他の人と同じようにキョロキョロして誰だ?と不思議な顔をしていた。はず。
いや、アンタだよアンタ。

そこで隣の席のタケシに先生からのチョークが飛んできた。
『黙ってんじゃないよ‼️おまえだろ太鼓叩いたの‼️』

、、、え?タケシ?
(いやおまえな)

叩いてないタケシは
『え?おれ?、、え?、、なんで?』と目をまんまるくして言っていた。

それもそのはずだ。叩いていたのは他でもない、隣の席の私なのだから。
ちなみにこの時点でもまだ自分だと気づいていなかった。
タチが悪すぎる、、、。

そのままタケシは怒られ、怒鳴られ、立たされた。
可哀想だった。

夜になって宿題をしている時に、無意識にまた太鼓を叩いていた。
そこでハッとした。
わ、私だったかもしれない、、、

ということに。
夜になるまで気づかない私も私だ。

タケシ、、、本当ごめんな、、、
全ては私の色んな意識や知識や配慮やとにかく何もかもが足りなかったせいでタケシには随分と迷惑をかけた。

マリオ全クリの件も、、(分かってないため、嘘)
太鼓の件も、、、(無意識だったため、濡れ衣)

そしてまる子の消しゴムの件も、、(配慮が足りなかったため、周りから責められる)

私の転校以降タケシがどうなったか知る術はない。
元気で過ごしてくれていたら、と切に願う。

しかし、私が創立記念日で休みだった中学生のある日、ジャスコのゲームセンターにタケシが1人でいるのをみかけた。
1人でゲームをしていた。なぜに。

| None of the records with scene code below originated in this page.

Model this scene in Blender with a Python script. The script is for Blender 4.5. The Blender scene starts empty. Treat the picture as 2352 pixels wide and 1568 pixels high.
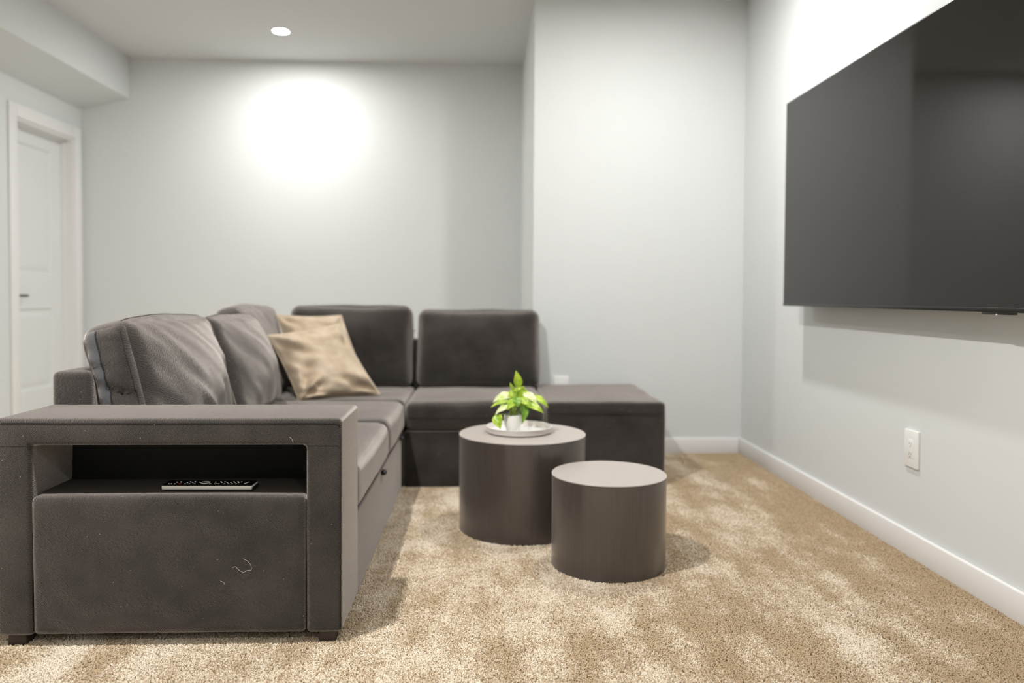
import bpy, bmesh, math, random
from mathutils import Vector, Matrix, noise

random.seed(7)
SC = bpy.context.scene
COL = SC.collection
PI = math.pi

# ------------------------------------------------------------------ camera
F_PX, YAW, PIT, ROLL, SHY = 1777.8, .0404, .0296, .0059, -50.97
CAM_H = .95
_r = Vector((math.cos(YAW), -math.sin(YAW), 0)); _f = Vector((math.sin(YAW), math.cos(YAW), 0)); _u = Vector((0, 0, 1))
FW = _f * math.cos(PIT) - _u * math.sin(PIT)
_u2 = _u * math.cos(PIT) + _f * math.sin(PIT)
RT = _r * math.cos(ROLL) + _u2 * math.sin(ROLL)
UP = _u2 * math.cos(ROLL) - _r * math.sin(ROLL)
cam_d = bpy.data.cameras.new('camera')
cam = bpy.data.objects.new('camera', cam_d)
COL.objects.link(cam)
cam.matrix_world = Matrix(((RT.x, UP.x, -FW.x, 0), (RT.y, UP.y, -FW.y, 0), (RT.z, UP.z, -FW.z, CAM_H), (0, 0, 0, 1)))
cam_d.sensor_width = 36
cam_d.lens = F_PX / 2352 * 36
cam_d.shift_y = SHY / 2352
cam_d.clip_start = .02
cam_d.dof.use_dof = True
cam_d.dof.focus_distance = 2.12
cam_d.dof.aperture_fstop = 1.6
SC.camera = cam

def at(px, py, Y):
    """point of the room on the plane y = Y seen at pixel px, py"""
    d = FW + RT * ((px - 1176) / F_PX) - UP * ((py - 784 - SHY) / F_PX)
    return Vector((0, 0, CAM_H)) + d * (Y / d.y)

# ------------------------------------------------------------------ light and exposure
world = bpy.data.worlds.new('world'); SC.world = world
world.use_nodes = True
world.node_tree.nodes['Background'].inputs[0].default_value = (0, 0, 0, 1)
world.node_tree.nodes['Background'].inputs[1].default_value = 0
SC.view_settings.view_transform = 'Standard'
SC.view_settings.look = 'None'
SC.view_settings.exposure = 0.0
SC.view_settings.gamma = 1
SC.view_settings.use_curve_mapping = False
# path depth and noise limits that keep the closed white room affordable
SC.cycles.max_bounces = 6
SC.cycles.diffuse_bounces = 4
SC.cycles.glossy_bounces = 3
SC.cycles.transmission_bounces = 2
SC.cycles.caustics_reflective = False
SC.cycles.caustics_refractive = False
SC.cycles.use_denoising = True
SC.cycles.use_adaptive_sampling = True
SC.cycles.adaptive_threshold = .1
SC.cycles.adaptive_min_samples = 16
LAMP_STRENGTH = 1980.0
LAMP_COLOR = (1.0, .99, .965)
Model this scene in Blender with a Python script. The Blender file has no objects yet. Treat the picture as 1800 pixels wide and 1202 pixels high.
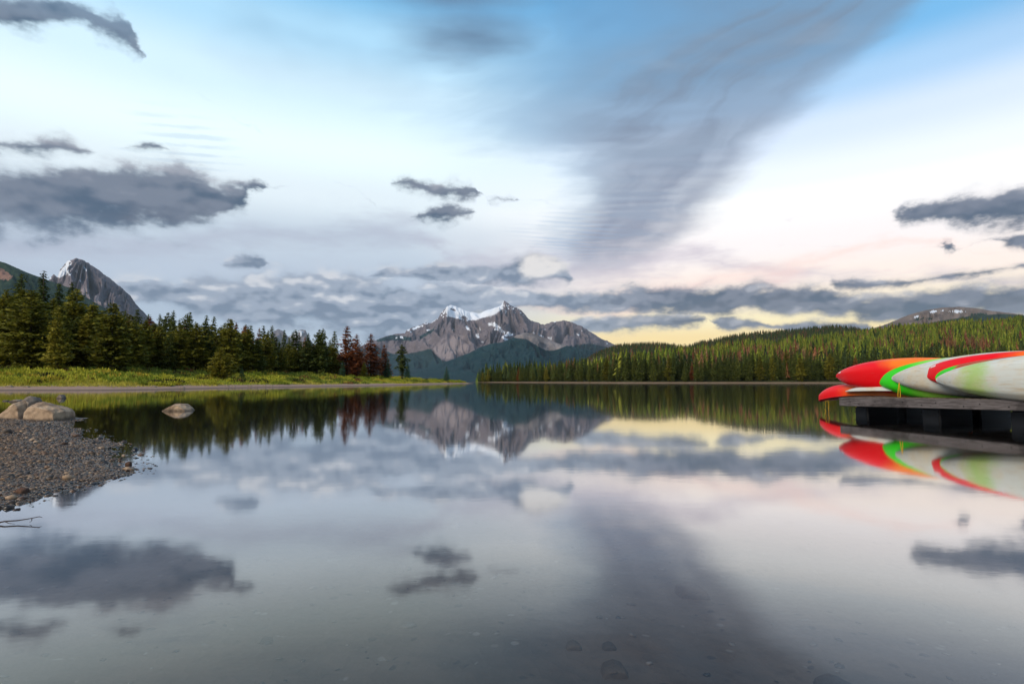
import bpy, bmesh, math, random
import numpy as np
from mathutils import Vector, Matrix, noise as mnoise

scene = bpy.context.scene
R = math.radians

# ------------------------------------------------------------------ camera
CAM_H = 0.85                      # metres above the lake
FOC = 1000.0                      # focal length in photo pixels (20 mm on 36 mm film, 1800 px wide)
PITCH = math.atan(69.0 / FOC)
cam_data = bpy.data.cameras.new('camera')
cam_data.sensor_width = 36.0
cam_data.lens = 20.0
cam_data.clip_start = 0.05
cam_data.clip_end = 60000.0
cam = bpy.data.objects.new('camera', cam_data)
scene.collection.objects.link(cam)
cam.location = (0, 0, CAM_H)
cam.rotation_euler = (R(90) + PITCH, 0, 0)
scene.camera = cam

scene.view_settings.view_transform = 'Standard'
scene.view_settings.look = 'None'
scene.view_settings.exposure = 0.0
scene.view_settings.gamma = 1.0
scene.render.engine = 'CYCLES'
scene.cycles.use_denoising = True
scene.cycles.max_bounces = 8
scene.cycles.diffuse_bounces = 3
scene.cycles.glossy_bounces = 4
scene.cycles.transparent_max_bounces = 12
scene.cycles.volume_bounces = 1
scene.cycles.caustics_reflective = False
scene.cycles.caustics_refractive = False


def ray(x, y):
    """direction in the world of a point seen in the photograph"""
    X = (x - 900.0) / FOC
    Z = (601.0 - y) / FOC
    c, s = math.cos(PITCH), math.sin(PITCH)
    return Vector((X, c - Z * s, s + Z * c))


def at(x, y, d):
    """world point on that ray at forward distance d"""
    v = ray(x, y)
    return Vector((0, 0, CAM_H)) + v * (d / v.y)


def azel(x, y):
    v = ray(x, y)
    return math.atan2(v.x, v.y), math.atan2(v.z, math.hypot(v.x, v.y))


def lin(r, g, b):
    def f(c):
        c /= 255.0
        return c / 12.92 if c <= 0.04045 else ((c + 0.055) / 1.055) ** 2.4
    return (f(r), f(g), f(b), 1.0)


# ------------------------------------------------------------------ small node language
class S:
    """a node socket that can be used in expressions"""
    def __init__(self, t, s):
        self.t, self.s = t, s

    def _m(self, op, *a):
        return fmath(self.t, op, self, *a)
    def __add__(self, o): return self._m('ADD', o)
    __radd__ = __add__
    def __sub__(self, o): return self._m('SUBTRACT', o)
    def __rsub__(self, o): return fmath(self.t, 'SUBTRACT', o, self)
    def __mul__(self, o): return self._m('MULTIPLY', o)
    __rmul__ = __mul__
    def __truediv__(self, o): return self._m('DIVIDE', o)
    def __pow__(self, o): return self._m('POWER', o)
    def max(self, o): return self._m('MAXIMUM', o)
    def min(self, o): return self._m('MINIMUM', o)
    def abs(self): return self._m('ABSOLUTE')
    def clamp(self): return self.max(0.0).min(1.0)


def put(t, inp, v):
    if isinstance(v, S):
        t.links.new(v.s, inp)
    elif v is not None:
        inp.default_value = v


def fmath(t, op, *a):
    n = t.nodes.new('ShaderNodeMath')
    n.operation = op
    for i, v in enumerate(a):
        put(t, n.inputs[i], v)
    return S(t, n.outputs[0])


def vmath(t, op, a, b=None, c=None, out=0):
    n = t.nodes.new('ShaderNodeVectorMath')
    n.operation = op
    put(t, n.inputs[0], a)
    if b is not None:
        put(t, n.inputs[1], b)
    if c is not None:
        put(t, n.inputs[2], c)
    return S(t, n.outputs[out])


def combine(t, x, y, z=0.0):
    n = t.nodes.new('ShaderNodeCombineXYZ')
    for i, v in enumerate((x, y, z)):
        put(t, n.inputs[i], v)
    return S(t, n.outputs[0])


def separate(t, v):
    n = t.nodes.new('ShaderNodeSeparateXYZ')
    put(t, n.inputs[0], v)
    return [S(t, n.outputs[i]) for i in range(3)]


def step(t, x, lo, hi, smooth=True, a=0.0, b=1.0):
    n = t.nodes.new('ShaderNodeMapRange')
    n.interpolation_type = 'SMOOTHSTEP' if smooth else 'LINEAR'
    put(t, n.inputs['Value'], x)
    n.inputs['From Min'].default_value = lo
    n.inputs['From Max'].default_value = hi
    n.inputs['To Min'].default_value = a
    n.inputs['To Max'].default_value = b
    return S(t, n.outputs[0])


def noise(t, vec, scale=1.0, detail=4.0, rough=0.5, dist=0.0, lac=2.0, color=False, dims='3D'):
    n = t.nodes.new('ShaderNodeTexNoise')
    n.noise_dimensions = dims
    put(t, n.inputs['Vector'], vec)
    n.inputs['Scale'].default_value = scale
    n.inputs['Detail'].default_value = detail
    n.inputs['Roughness'].default_value = rough
    n.inputs['Lacunarity'].default_value = lac
    n.inputs['Distortion'].default_value = dist
    return S(t, n.outputs['Color' if color else 'Fac'])


def voronoi(t, vec, scale=1.0, feature='F1', out='Distance', rnd=1.0):
    n = t.nodes.new('ShaderNodeTexVoronoi')
    n.feature = feature
    put(t, n.inputs['Vector'], vec)
    n.inputs['Scale'].default_value = scale
    n.inputs['Randomness'].default_value = rnd
    return S(t, n.outputs[out])


def mixc(t, f, a, b, mode='MIX'):
    n = t.nodes.new('ShaderNodeMix')
    n.data_type = 'RGBA'
    n.blend_type = mode
    n.clamp_factor = True
    put(t, n.inputs['Factor'], f)
    ins = [i for i in n.inputs if i.type == 'RGBA']
    put(t, ins[0], a)
    put(t, ins[1], b)
    return S(t, [o for o in n.outputs if o.type == 'RGBA'][0])


def ramp(t, x, stops, interp='LINEAR'):
    n = t.nodes.new('ShaderNodeValToRGB')
    cr = n.color_ramp
    cr.interpolation = interp
    stops = sorted(stops, key=lambda s: s[0])
    while len(cr.elements) < len(stops):
        cr.elements.new(0.5)
    for e, (p, c) in zip(cr.elements, stops):
        e.position = p
        e.color = c if len(c) == 4 else (*c, 1)
    put(t, n.inputs[0], x)
    return S(t, n.outputs[0])


def curve(t, x, pts, lo, hi):
    """piecewise linear function of x in lo..hi through pts, values 0..1 scaled back"""
    vs = [p[1] for p in pts]
    a, b = min(vs), max(vs)
    if b - a < 1e-9:
        b = a + 1e-9
    stops = [((p[0] - lo) / (hi - lo), ((p[1] - a) / (b - a),) * 3) for p in pts]
    c = ramp(t, (x - lo) / (hi - lo), stops, 'LINEAR')
    return c * (b - a) + a


# ------------------------------------------------------------------ sky
GLOW_AZ = azel(1330, 640)[0]             # the brightest part of the evening sky, low on the right
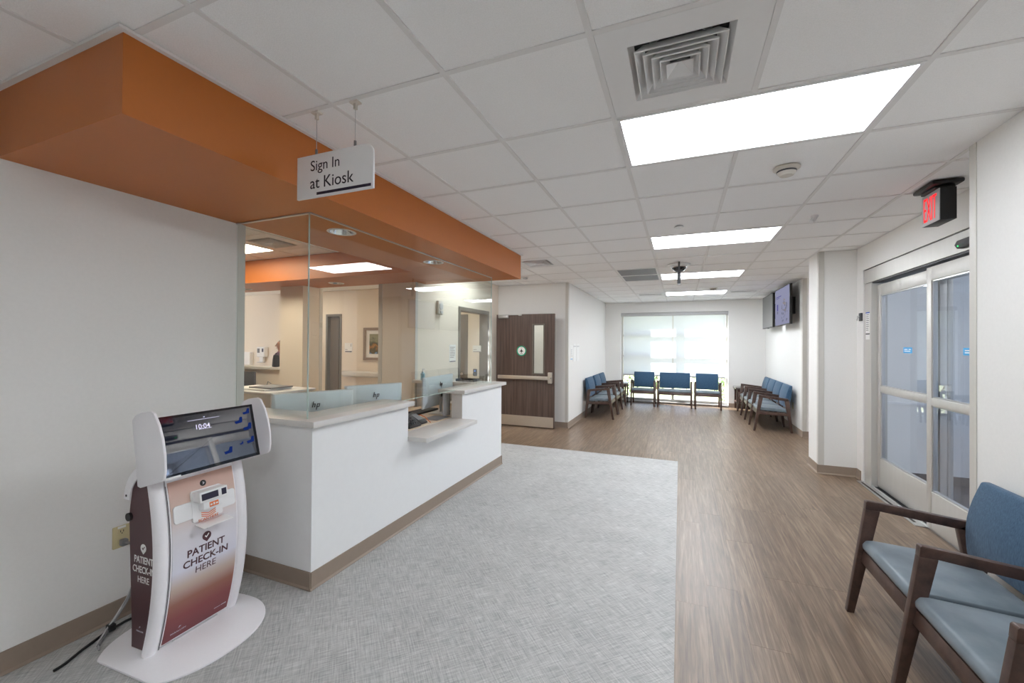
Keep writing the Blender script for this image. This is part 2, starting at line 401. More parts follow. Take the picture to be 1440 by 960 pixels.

学校は?

気になって、おなじみすずに手紙で聞いてみた。
注)すずはこちらを参照↓


手紙の返事によると、彼は中学に入ってから不登校になってしまったらしい。
何が原因か詳細には分からないが、どうやら同級生からのイジメらしい、との話であった。

私はタケシが自慢男ですぐパンチするぞ野郎であっても、なんだかんだ彼をいい友達としてみていたので、なんとなくショックであった。

勇者と称えてくれたあの日を忘れない。
いつかタケシが勇者のようにまた立ち上がれる日をひっそりと祈った、中学のある日であった。